Globalisasi kerap dipandang sebagai takdir sejarah—sebuah proses alamiah yang membawa dunia ke arah keterhubungan tanpa batas. Di atas kertas, ia menjanjikan efisiensi, pertumbuhan ekonomi, dan kesejahteraan bersama. Namun dalam praktiknya, globalisasi juga menyisakan pertanyaan kritis: apakah keterbukaan ekonomi global benar-benar memperkuat kedaulatan nasional, atau justru menggerusnya secara perlahan?
Bagi banyak negara berkembang, janji-janji globalisasi sering kali datang bersamaan dengan pelemahan kapasitas industri domestik, ketergantungan pada produk asing, dan peran negara yang dipinggirkan. Di tengah kondisi ini, teori merkantilisme—yang dulu dianggap usang dan proteksionis—kini kembali mendapat tempat sebagai alat baca terhadap dinamika ekonomi global dan pertahanan kepentingan nasional.
Membaca Ulang Merkantilisme
Merkantilisme berkembang pada abad ke-16 hingga 18, saat negara-negara Eropa mulai membangun kekuatan ekonomi mereka melalui perdagangan luar negeri yang dikontrol ketat. Tujuan utamanya adalah menumpuk kekayaan nasional melalui ekspor maksimal dan impor minimal. Negara, dalam pandangan merkantilisme, adalah aktor utama yang harus campur tangan dalam aktivitas ekonomi demi menjamin kekuatan dan kedaulatan nasional.
Di era modern, gagasan ini sempat dikalahkan oleh liberalisme ekonomi yang mengedepankan pasar bebas dan minimnya peran negara. Namun realitas menunjukkan bahwa keterbukaan pasar global tak selalu berpihak pada semua negara. Ketimpangan struktur produksi, dominasi korporasi multinasional, dan arsitektur keuangan global yang timpang membuat negara-negara berkembang berada dalam posisi defensif.
Dalam konteks inilah, semangat merkantilis menjadi relevan kembali. Ia mengingatkan kita bahwa ekonomi bukan hanya soal pertumbuhan angka, tapi juga soal kekuasaan, kendali, dan strategi jangka panjang.

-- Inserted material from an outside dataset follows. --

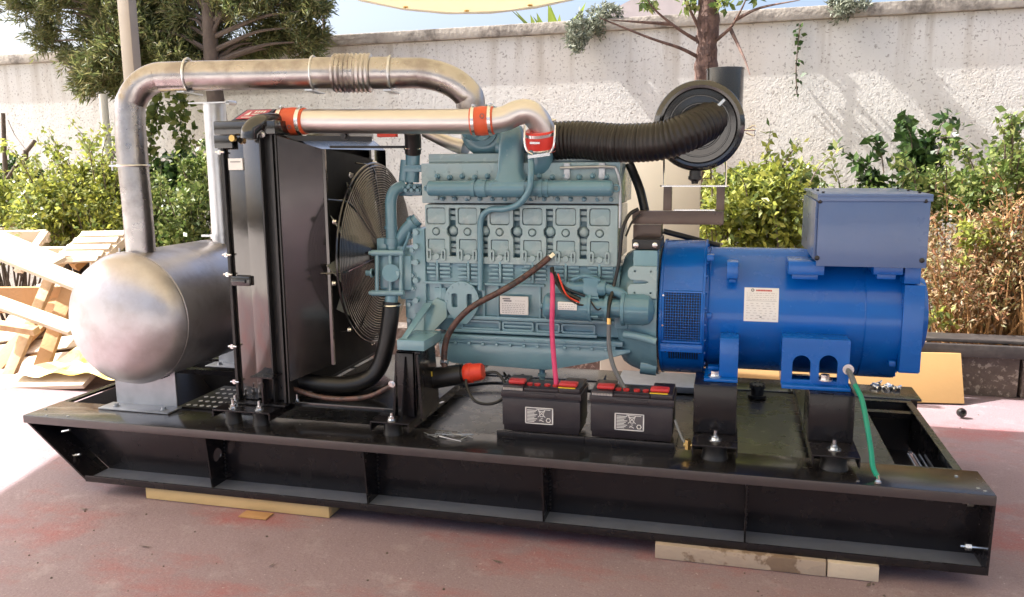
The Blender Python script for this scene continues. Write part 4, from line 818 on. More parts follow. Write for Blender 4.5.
FT1 = obj('rear_foot', b, 'blue', ALT)
b = MB(); b.bolt(at(825, 380, Y=Yf-.01), (0, 0, 1), .016, .02); b.bolt((at(825, 381, Y=.9).x, 1.0, p.z+.006), (0, 0, 1), .016, .02); obj('foot_bolts', b, 'zinc', FT1)
b = MB(); p, q = at(704, 380, Y=.29), at(738, 369, Y=.29); zg0 = p.z; b.box((p.x, .27, p.z), (q.x, .45, p.z+.012), .002); c = at(720, 338, Y=.30); b.box((c.x, .30, p.z+.012), (q.x, .44, c.z), .003); b.box((p.x+.01, .40, p.z+.012), (c.x-.001, .45, at(700, 366, Y=.4).z), .003); FT2 = obj('front_foot', b, 'blue', ALT)
b = MB(); b.bolt((at(715, 375, Y=.31).x, .31, p.z+.012), (0, 0, 1), .016, .02); obj('foot_bolts', b, 'zinc', FT2)
# black step mounts
def stepmount(x0, x1, zt_, y0=.10, fl=.285, railx=None):
    b = MB(); zr_ = ZT+.058
    b.box((x0, y0, zr_-.006), (x1, 1.2, zr_), .001); b.box((x0, y0, ZT+.020), (x0+.005, 1.2, zr_-.0062)); b.box((x1-.005, y0, ZT+.020), (x1, 1.2, zr_-.0062))
    S0 = obj('alternator_mount', b, 'blackframe', G)
    b = MB(); b.box((x0-.004, fl-.02, zr_+.0005), (x1-.006, fl+.17, zt_-.001), .008); obj('step_block', b, 'blackframe', S0)
    rubber_mount(((x0+x1)/2, y0+.05, ZT), S0, .045, .051)
    b = MB(); c = V(((x0+x1)/2, y0+.07, zr_)); b.cyl(c, c+V((0, 0, .003)), .024, n=20); b.cyl(c, c+V((0, 0, .014)), .013, n=6); b.cyl(c, c+V((0, 0, .035)), .007, n=10); obj('mount_bolt', b, 'zinc', S0)
stepmount(at(692, 440, Y=.10).x, at(738, 440, Y=.10).x, zg0, .10, .25)
stepmount(at(812, 455, Y=.09).x, at(861, 455, Y=.09).x, zf0-.008, .09, .25)
# ---------------- air cleaner, hose, bracket
AC = V(at(699, 126, Y=.52)); acd = V((.10, -1, -.05)).normalized(); AR = .167
b = MB(); b.lathe(AC+acd*.02, -acd, [(0, .01), (.001, .06), (.006, .061), (.007, .085), (0, .087), (.002, .112), (.010, .115), (.011, .135), (.002, .140), (.0, .150), (.006, .160), (.012, AR), (.022, AR+.002), (.03, AR), (.034, .155), (.07, .152), (.36, .150), (.37, .14), (.372, .01)], 56); ACO = obj('air_cleaner', b, 'black', G)
b = MB(); b.torus(AC+acd*.0, acd, AR-.006, .008, 56, 8); b.torus(AC+acd*.016, acd, .083, .004, 40, 6); b.torus(AC+acd*.016, acd, .112, .004, 40, 6); obj('cover_rings', b, 'black', ACO)
oc = at(725.5, 70, Y=.66); b = MB(); b.cyl((oc.x, .66, AC.z), (oc.x, .66, at(725, 69, Y=.66).z), .070, n=32); b.cyl((oc.x, .66, at(725, 69, Y=.66).z-.004), (oc.x, .66, at(725, 69, Y=.66).z+.002), .0725, n=32); obj('inlet_stack', b, 'black', ACO)
b = MB(); c = at(695, 176, Y=.53); b.cyl(c+V((0, 0, .02)), c, .022, n=16); b.lathe(c, (0, 0, -1), [(0, .026), (.012, .026), (.02, .014), (.03, .012)], 16); obj('drain_valve', b, 'rubber', ACO)
b = MB(); c = at(716, 108, Y=.50); b.beam(c, c+V((.03, 0, .03)), .012, .01); b.cyl(c+V((-.02, 0, .0)), c+V((.0, -.01, -.02)), .004, n=6); c = at(746, 130, Y=.55); b.tube([c, c+V((.03, 0, .015)), c+V((.03, 0, -.02)), c+V((0, 0, -.01))], .004, n=6); b.cyl(c+V((-.01, 0, 0)), c+V((.035, 0, 0)), .005, n=8); obj('clip', b, 'zinc', ACO)
b = MB(); hp = [at(553, 141, Y=.50), at(580, 140, Y=.49), at(620, 143, Y=.46), at(660, 141, Y=.43), at(685, 133, Y=.44), at(703, 124, Y=.49), at(712, 118, Y=.55)]
b.tube(hp, .07, n=36, sm=36, rf=lambda L, u: .0695+.0062*(abs(((L/.0165) % 1)-.5)*2)**.7-.004*u); IH = obj('intake_hose', b, 'bellows', G)
# bracket frame
b = MB(); p, q = at(632, 224, Y=.50), at(724, 211.5, Y=.50); b.box((p.x, .50, p.z), (q.x, .54, q.z), .002); 
r0, r1 = at(716, 211, Y=.50), at(725, 185, Y=.50); b.box((r0.x, .50, r0.z+.002), (r1.x, .54, r1.z), .002); r0, r1 = at(663, 211, Y=.502), at(672, 186, Y=.502); b.box((r0.x, .502, r0.z+.002), (r1.x, .53, r1.z), .002)
BF = obj('filter_bracket', b, 'brownsteel', G)
b = MB()
for z_ in (213, 223): pass
p, q = at(633, 239, Y=.50), at(661, 225, Y=.50); b.box((p.x, .50, p.z), (q.x, .60, q.z-.001), .002); obj('bracket_riser', b, 'brownsteel', BF)
b = MB(); 
for px in (664, 726): b.tube([at(px, 155, Y=.56), at(px, 186, Y=.53)], .004, n=6, sm=0)
b.beam(at(662, 186, Y=.51), at(727, 186, Y=.51), .03, .005); b.cyl(at(660, 186, Y=.50), at(729, 186, Y=.50), .003, n=6); b.beam(at(674, 210, Y=.51), at(715, 210, Y=.51), .02, .004); obj('strap_rods', b, 'chrome', BF)
# ---------------- charge air pipe
AYp = .33
P = lambda px, py, Y=AYp: at(px, py, Y=Y)
b = MB(); b.tube([P(300, 121), P(400, 121.5, .34), P(472, 121.5, .35), P(494, 120.5, .36), P(506, 118, .37), P(517, 113, .38), P(528, 112, .39), P(537, 119, .41), P(543, 130, .43), P(547, 142, .45)], .052, n=28, sm=8, rf=lambda l, u: .0475); CP = obj('charge_air_pipe', b, 'alu', G, angle=60)
def band(c0, c1, r, mt, name='coupler', clips=True):
    c0, c1 = V(c0), V(c1); d = c1-c0; L = d.length
    b = MB(); b.lathe(c0, d, [(0, r-.002), (L*.03, r), (L*.3, r+.001), (L*.5, r+.003), (L*.7, r+.001), (L*.97, r), (L, r-.002)], 32); o = obj(name, b, mt, CP)
    if clips:
        q = MB()
        for t in (.14, .86): q.lathe(c0+d*(t-.07), d, [(0, r+.0005), (0, r+.004), (L*.14, r+.004), (L*.14, r+.0005)], 32); e = c0+d*t; q.cyl(e+V((0, -.02, r+.006)), e+V((0, .02, r+.006)), .005, n=8)
        obj('hose_clamp', q, 'zinc', CP)
band(P(280, 121.5), P(306, 121.3), .053, 'orange'); band(P(471, 121.5, .35), P(494, 120.3, .36), .053, 'orange'); 
band(P(540, 130, .425), P(542, 151, .45), .058, 'red')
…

Globalisasi yang Tidak Netral
Satu asumsi umum dalam narasi globalisasi adalah bahwa keterbukaan ekonomi akan memberikan manfaat universal. Nyatanya, keterbukaan ini sering dimanfaatkan oleh negara-negara kuat untuk memperluas dominasi ekonomi mereka. Melalui deregulasi, privatisasi, dan liberalisasi perdagangan, negara-negara berkembang didorong untuk membuka pasarnya. Namun tanpa perlindungan dan penguatan domestik, banyak dari mereka justru terjebak dalam ketergantungan struktural.
Kita bisa melihat contohnya dari banyak negara yang mengalami deindustrialisasi dini. Industri tekstil, manufaktur ringan, hingga pertanian yang dulu menjadi tumpuan ekonomi domestik kini harus bersaing dengan barang impor murah dari luar negeri. Akibatnya, banyak sektor lokal gulung tikar, tenaga kerja terpinggirkan, dan ketergantungan pada produk luar meningkat.
Di Indonesia, liberalisasi perdagangan yang agresif sejak dekade 1990-an membuat sejumlah industri lokal, seperti alas kaki, tekstil, dan elektronik, kesulitan bertahan dari serbuan barang impor, khususnya dari Tiongkok. Ketika negara tidak cukup kuat memberikan insentif atau perlindungan, sektor-sektor ini mengalami stagnasi. Meskipun ekspor tetap tumbuh, sebagian besar masih didominasi oleh komoditas mentah seperti batu bara dan kelapa sawit—bukan barang manufaktur bernilai tambah tinggi.
Kasus serupa juga terjadi di beberapa negara Afrika yang tergantung pada ekspor bahan mentah dan menjadi pasar bagi barang industri dari luar. Negara-negara seperti Ghana dan Nigeria, yang dulu memiliki industri pengolahan kakao dan tekstil, kini banyak mengimpor produk-produk tersebut dari luar negeri karena kurangnya investasi dan proteksi jangka panjang.